2. A new Paragraph 12 will be added to the Agreement:
PVI represents and warrants to ESPN that (a) it has all rights necessary
to enter into and perform this Agreement; (b) the System and all
constituent elements thereof and its exploitation by ESPN as specified
herein will not infringe on any proprietary rights of any third party. PVI
will indemnify ESPN, its parent and subsidiary companies, and their
respective officers, directors, employees, shareholders and agents,
against any and all claims, demands and causes of action related to or
arising out of these representations and warranties or any of the other
covenants, undertakings or obligations of PVI stated in the Agreement. Any
and all results from ESPN's exploitation of the System shall be considered
"works made for hire" as that term is understood and interpreted under
U.S. and international copyright laws and, as between ESPN and PVI, will
be the sole and exclusive property of ESPN. To any extent that all such
rights do not vest in ESPN as "works made for hire." PVI hereby
irrevocably assigns to ESPN any and all right, title and interest in and
to such results, including but not limited to copyright.
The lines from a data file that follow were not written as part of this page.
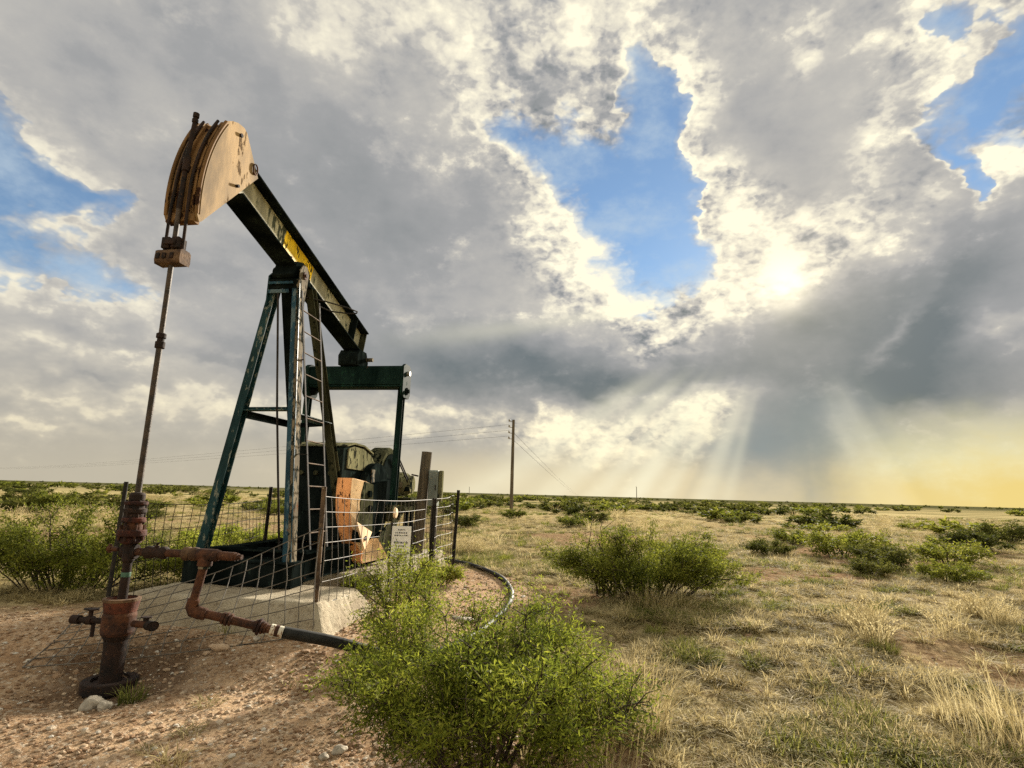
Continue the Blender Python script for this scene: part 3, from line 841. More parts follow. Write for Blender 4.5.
m = MB(); ring = [V(0.17, 0.70 + 0.035 * math.cos(k / 14 * 2 * math.pi), 4.40 + 0.055 * math.sin(k / 14 * 2 * math.pi)) for k in range(15)]
m.tube(ring, 0.008, 6); m.build('lifting_ring', M['rust'], HEAD)
MB().lathe([(0.016, 0), (0.016, 0.03)], (0.16, 0.46, 4.08), 8, 'X').build('bolt', M['dark_rust'], HEAD)
MB().lathe([(0.02, 0), (0.02, 0.02)], (0.16, 0.43, 4.60), 8, 'X').build('bolt', M['dark_rust'], HEAD)
# bridle: two wirelines over the face down to the carrier bar
for t in (-0.082, 0.082):
    pts = [(t * 0.9, y, z) for y, z in offset_arc(0.008)[::-1] if z > 3.77] + [(t, -0.012, 3.60), (t * 1.05, -0.006, 3.13)]
    MB().tube(pts, 0.0135, 8).build('bridle_cable', M['dark_rust'], PJ)
m = MB()
m.prism([(-0.055, 3.085), (-0.065, 3.12), (-0.06, 3.20), (-0.04, 3.215), (0.04, 3.215), (0.06, 3.20), (0.065, 3.12), (0.055, 3.085)], -0.122, 0.118)
CB = m.build('carrier_bar', M['pale_rust'], PJ, 0.018, seg=2)
for t in (-0.09, -0.03, 0.04): MB().box((t - .018, -0.075, 3.125), (t + .018, -0.055, 3.175)).build('bolt', M['dark_rust'], CB, 0.004)

# equalizer and pitmans
m = MB()
m.prism([(3.55, 2.735), (3.55, 3.0), (3.57, 3.02), (3.79, 3.02), (3.81, 3.0), (3.81, 2.735)], -0.60, 0.80)
m.box((-0.605, 3.545, 2.705), (0.805, 3.815, 2.733))
EQ = m.build('equalizer', M['green_paint'], PJ, 0.012)
for t0, t1 in ((-0.68, -0.606), (0.806, 0.845)):
    m = MB(); m.prism([(3.52, 2.62), (3.52, 3.0), (3.60, 3.05), (3.76, 3.05), (3.84, 3.0), (3.84, 2.62), (3.78, 2.56), (3.58, 2.56)], t0, t1); m.build('end_plate', M['green_paint'], EQ, 0.006)
for t in (-0.605, 0.806):
    MB().lathe([(0.035, 0), (0.035, 0.05)], (t + (0.03 if t > 0 else -0.11), 3.68, 2.92), 12, 'X').build('pin', M['bright_steel'], EQ)
    m = MB(); m.lathe([(0.055, 0), (0.055, 0.11), (0.03, 0.11), (0.03, 0.14)], (t - 0.06, 3.68, 2.66), 14, 'X'); m.build('pitman_eye', M['black_paint'], EQ)
m = MB(); m.prism([(3.50, 3.022), (3.48, 3.16), (3.56, 3.26), (3.78, 3.26), (3.86, 3.12), (3.84, 3.022)], -0.15, 0.15)
TB = m.build('tail_bearing', M['black_paint'], PJ, 0.015)
for t in (-0.11, 0.11):
    for s in (3.48, 3.86): MB().lathe([(0.022, 0), (0.022, 0.05)], (t, s, 3.022), 8).build('bolt', M['black_paint'], TB)
MB().lathe([(0.03, 0), (0.03, 0.10)], (0.15, 3.80, 3.16), 10, 'X').build('grease_cap', M['bone_paint'], TB)
PIN = (3.62, 0.95)
for t in (-0.66, 0.775):
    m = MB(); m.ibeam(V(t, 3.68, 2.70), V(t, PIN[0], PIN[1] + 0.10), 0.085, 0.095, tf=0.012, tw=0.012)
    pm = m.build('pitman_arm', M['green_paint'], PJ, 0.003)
    sgn = 1 if t > 0 else -1
    m = MB(); m.lathe([(0.12, -0.055), (0.12, 0.055)], (t - 0.02 * sgn, PIN[0], PIN[1]), 18, 'X'); m.build('pin_bearing', M['olive_paint'], pm, 0.006)
    m = MB(); m.lathe([(0.075, 0.0), (0.065, 0.02 * sgn), (0.0, 0.03 * sgn)], (t + 0.037 * sgn, PIN[0], PIN[1]), 18, 'X'); m.build('pin_cap', M['pale_tan'], pm)

# gear reducer
m = MB(); m.prism([(2.86, 0.60), (2.86, 1.76), (2.90, 1.79), (3.12, 1.84), (3.45, 1.83), (3.75, 1.75), (3.98, 1.60), (4.10, 1.35), (4.12, 0.60)], -0.34, 0.345)
GR = m.build('gear_reducer', M['black_paint'], PJ, 0.012)
m = MB(); m.prism([(2.98, 1.52), (2.98, 1.775), (3.14, 1.815), (3.45, 1.805), (3.74, 1.725), (3.95, 1.58), (4.0, 1.50)], 0.347, 0.365); m.build('side_cover', M['olive_pale'], GR, 0.004)
m = MB(); m.prism([(2.87, 1.792), (2.90, 1.815), (3.12, 1.866), (3.45, 1.856), (3.78, 1.775), (3.77, 1.755), (3.45, 1.832), (3.12, 1.842)], -0.36, 0.38); m.build('lid', M['olive_pale'], GR, 0.003)
for t in (-0.2, 0.0, 0.2):
    MB().lathe([(0.03, -0.03), (0.03, 0.0)], (t, 2.858, 1.45), 8, 'Y').build('bolt', M['olive_paint'], GR)
m = MB(); m.lathe([(0.16, 0), (0.16, 0.035)], (-0.03, 2.82, 1.12), 18, 'Y'); m.build('inspection_cover', M['black_paint'], GR, 0.004)
SH = (3.78, 1.16)
m = MB(); m.lathe([(0.47, 0.37), (0.47, 0.47), (0.40, 0.48), (0.18, 0.49), (0.18, 0.53)], (0, SH[0], SH[1]), 34, 'X'); m.build('bull_gear_cover', M['black_paint'], GR, 0.006)
MB().box((0.475, 3.50, 1.35), (0.492, 3.60, 1.53)).build('data_plate', M['bone_paint'], GR, 0.002)
m = MB(); m.lathe([(0.43, 0.05), (0.46, 0.09), (0.46, 0.30), (0.43, 0.34)], (0, 4.60, 1.46), 32, 'X'); m.build('belt_guard', M['olive_paint'], PJ, 0.006)
m = MB(); m.lathe([(0.36, 0.0), (0.36, 0.014)], (0.342, 4.60, 1.46), 28, 'X'); m.build('brake_drum', M['black_paint'], PJ, 0.003)

# cranks with their counterweights
def crank(sgn, tin, ds=0.0):
    def sh(pts): return [(y + ds, z) for y, z in pts]
    t0, t1 = sorted((sgn * tin, sgn * (tin + 0.10)))
    m = MB(); m.prism(sh([(4.02, 1.42), (4.12, 1.16), (4.02, 0.98), (3.70, 0.76), (3.2, 0.60), (2.95, 0.62), (2.96, 1.0), (2.99, 1.26), (3.4, 1.34), (3.72, 1.38)]), t0, t1)
    ck = m.build('crank_arm', M['black_paint'], PJ, 0.008)
    ta, tb = sorted((sgn * (tin - 0.19), sgn * tin))
    tb2 = sgn * (tin + 0.12)
    rim = sh([(2.83, 1.39), (2.82, 1.25), (2.83, 1.10), (2.86, 0.96), (2.92, 0.82), (3.05, 0.64), (3.24, 0.48)])
    m = MB(); m.prism(rim + sh([(3.34, 0.62), (3.36, 0.75), (3.30, 1.36)]), ta, tb); cw = m.build('counterweight', M['orange_paint'], ck, 0.004)
    # bevelled outer cheek
    n = len(rim); ins = sh([(2.95, 1.35), (2.92, 1.22), (2.89, 1.10), (2.86, 1.0), (2.80, 0.88), (3.02, 0.64), (3.13, 0.52)])
    vs = [(sgn * tin, y, z) for y, z in rim] + [(tb2, y, z) for y, z in ins]
    m = MB(); m.add(vs, [(k, k + 1, n + k + 1, n + k) for k in range(n - 1)])
    m.add([(sgn * tin, 2.83 + ds, 1.39), (tb2, 2.95 + ds, 1.35), (tb2, 3.22 + ds, 1.32), (sgn * tin, 3.24 + ds, 1.36)], [(0, 1, 2, 3)])
    m.build('weight_bevel', M['pale_tan'], ck)
    m = MB(); m.prism(sh([(2.94, 1.352), (3.22, 1.322), (3.29, 0.73), (2.80, 0.878), (2.86, 1.0), (2.90, 1.22)]), *sorted((sgn * (tin + 0.101), tb2 + sgn * 0.002))); m.build('weight_face', M['olive_paint'], ck, 0.003)
    m = MB(); m.prism(sh([(2.80, 0.872), (3.29, 0.724), (3.10, 0.52), (3.02, 0.60)]), *sorted((sgn * (tin + 0.098), tb2))); m.build('weight_face', M['pale_tan'], ck, 0.003)
    for y, z in ((3.10, 1.20), (3.14, 1.02)):
        MB().lathe([(0.045, 0), (0.045, 0.03)], (tb2 if sgn > 0 else tb2 - 0.03, y + ds, z), 10, 'X').build('bolt', M['black_paint'], ck)
    MB().lathe([(0.03, 0), (0.03, 0.012)], (tb2 if sgn > 0 else tb2 - 0.012, 3.08 + ds, 0.66), 8, 'X').build('bolt', M['dark_rust'], ck)
    # lower half weight on the far edge of the arm
    m = MB(); m.prism(sh([(3.26, 0.64), (3.28, 0.36), (3.34, 0.325), (3.95, 0.325), (3.86, 0.50), (3.55, 0.66)]), ta, tb); m.build('counterweight', M['orange_paint'], ck, 0.004)
    vs = [(sgn * tin, 3.28 + ds, 0.64), (sgn * tin, 3.34 + ds, 0.33), (tb2, 3.93 + ds, 0.345), (tb2, 3.50 + ds, 0.63)]
    m = MB(); m.add(vs, [(0, 1, 2, 3)]); m.add([(sgn * tin, 3.34 + ds, 0.33), (sgn * tin, 3.95 + ds, 0.33), (tb2, 3.93 + ds, 0.345)], [(0, 1, 2)]); m.build('weight_bevel', M['pale_tan'], ck)
    m = MB(); m.prism(sh([(3.50, 0.635), (3.93, 0.35), (4.13, 0.36), (4.22, 0.84), (3.85, 0.80)]), *sorted((sgn * (tin + 0.10), tb2))); m.build('weight_face', M['olive_paint'], ck, 0.003)
crank(1, 0.595, -0.20); crank(-1, 0.35, 0.55)

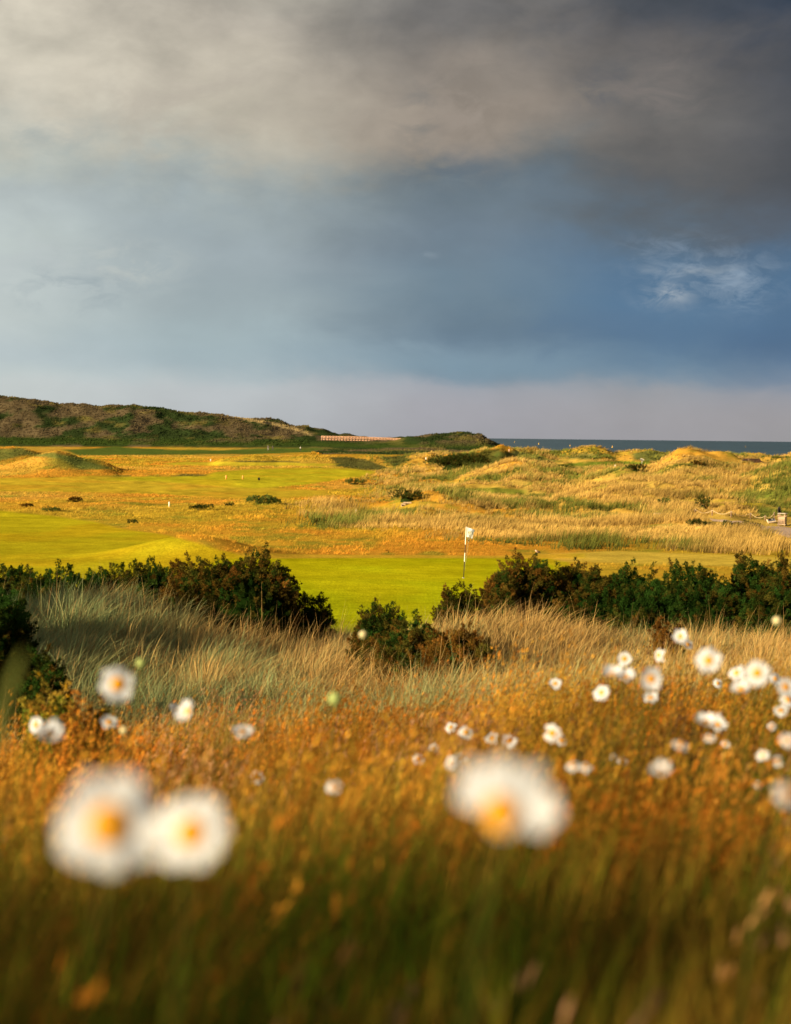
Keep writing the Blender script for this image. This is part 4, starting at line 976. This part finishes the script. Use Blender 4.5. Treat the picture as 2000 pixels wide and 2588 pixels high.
person('distant golfer in plain dark clothes, right of the pair', 690, 1138, (.05, .05, .09), (.03, .03, .05), (.04, .03, .03), rad(80))
person('walker in dark clothes crossing the footbridge, left one', 981.5, 1114.2, (.02, .02, .04), (.03, .03, .04), (.03, .02, .02), rad(-85), D=DB + 1.2)
person('walker in dark clothes crossing the footbridge, right one', 985.5, 1114.3, (.05, .015, .015), (.03, .03, .04), (.03, .02, .02), rad(-85), D=DB + 1.6)

# ------------------------------------------------------------------ buoys
YB = (.85, .48, .05)
for i, (a_, b_, sz, lb) in enumerate([(1301, 1118, 3.0, 'faint yellow buoy just right of the headland'), (1362, 1123, 4.6, 'yellow buoy on the sea, first right of the headland gap'),
        (1441, 1127, 4.6, 'yellow buoy off the low middle dunes'), (1548, 1131, 5.4, 'yellow buoy above the dip between the shore dunes'),
        (1765, 1143, 5.6, 'brightest yellow buoy close above the big dune'), (1885, 1130, 2.2, 'faint far yellow buoy near the right edge')]):
    d_ = ray(a_, b_); tpar = (-4.0 - CAM[2]) / d_[2]; Pq = CAM + d_ * tpar; r_ = sz * Pq[1] / F / 2 * .75
    bo = empty('buoy', Pq); tag(bo, lb, 'buoy', 'yellow buoys on the sea')
    mb = MB(); mb.tube([(0, 0, -.3 * r_), (0, 0, .1 * r_), (0, 0, .5 * r_), (0, 0, .75 * r_)], [.9 * r_, r_, .85 * r_, .25 * r_], 14, YB); mb.build('float', M_paint, bo, True)
    mb = MB(); mb.tube([(0, 0, .7 * r_), (0, 0, 2.0 * r_)], [.22 * r_, .10 * r_], 8, YB); mb.build('mast', M_paint, bo)
    mb = MB(); mb.ellipsoid((0, 0, 2.1 * r_), (.3 * r_,) * 3, None, 10, 6, YB); mb.build('topmark', M_paint, bo)

# ------------------------------------------------------------------ bird
perch = [o for o in COL.objects if 'small bird perches' in str(o.get('label', ''))][0]
fo = [c for c in perch.children if c.name.startswith('foliage')][0]
co = np.empty(len(fo.data.vertices) * 3, np.float32); fo.data.vertices.foreach_get('co', co); co = co.reshape(-1, 3) + np.array(perch.location)
xw = at(1350.5, 1381, 34)[0]; nearv = co[(np.abs(co[:, 0] - xw) < .28) & (np.abs(co[:, 1] - perch.location.y) < .8)]
Pb = nearv[nearv[:, 2].argmax()] + np.array([0, 0, -.045])      # the bird stands on the topmost shoot there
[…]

3. The parties will, prior to the expiration of the Agreement, each endeavor
in good faith to negotiate an extension of the Agreement.
Please indicate your agreement with the above by signing both copies of this
letter where indicated below and returning one copy to me. The other copy is for
your files. Thank you for your cooperation in this matter.
Very truly yours,
/s/ Xxxxxx Xxxxxxxx
Xxxxxx Xxxxxxxx
Vice President, Special Sales
ACKNOWLEDGED AND AGREED:
PVI, INC.
By: /s/ Xxxxx X. Xxxxxxxx
------------------------
Title: President
---------------------
Date: August 31, 1996
----------------------
cc: Xxxxxx Xxxxxx, Esq. (ABC)
ESPN Legal Department
[Letterhead of PVI]
April 22, 1996
Xxxxx Xxxxxx
Executive Vice President
ABC Multimedia Group
00 Xxxx 00xx Xxxxxx
Xxx Xxxx, XX 00000
Dear Xxxxx:
This will confirm our recent discussions wherein we agreed that because Capital
Cities/ABC has yet to sell advertising for national telecasts of either baseball
or football games, that any exclusive rights granted to CC/ABC or its affiliates
to use, or negotiate for use, the PVI System for telecasts in the United States,
or any other territory, are hereby terminated.
PVI values is association with CC/ABC and looks forward to a productive
relationship. Therefore, we agree that CC/ABC and its affiliates shall be
granted a non-exclusive right to use the PVI System under terms provided in
the letter agreement of February 3, 1995 until February 28, 1997.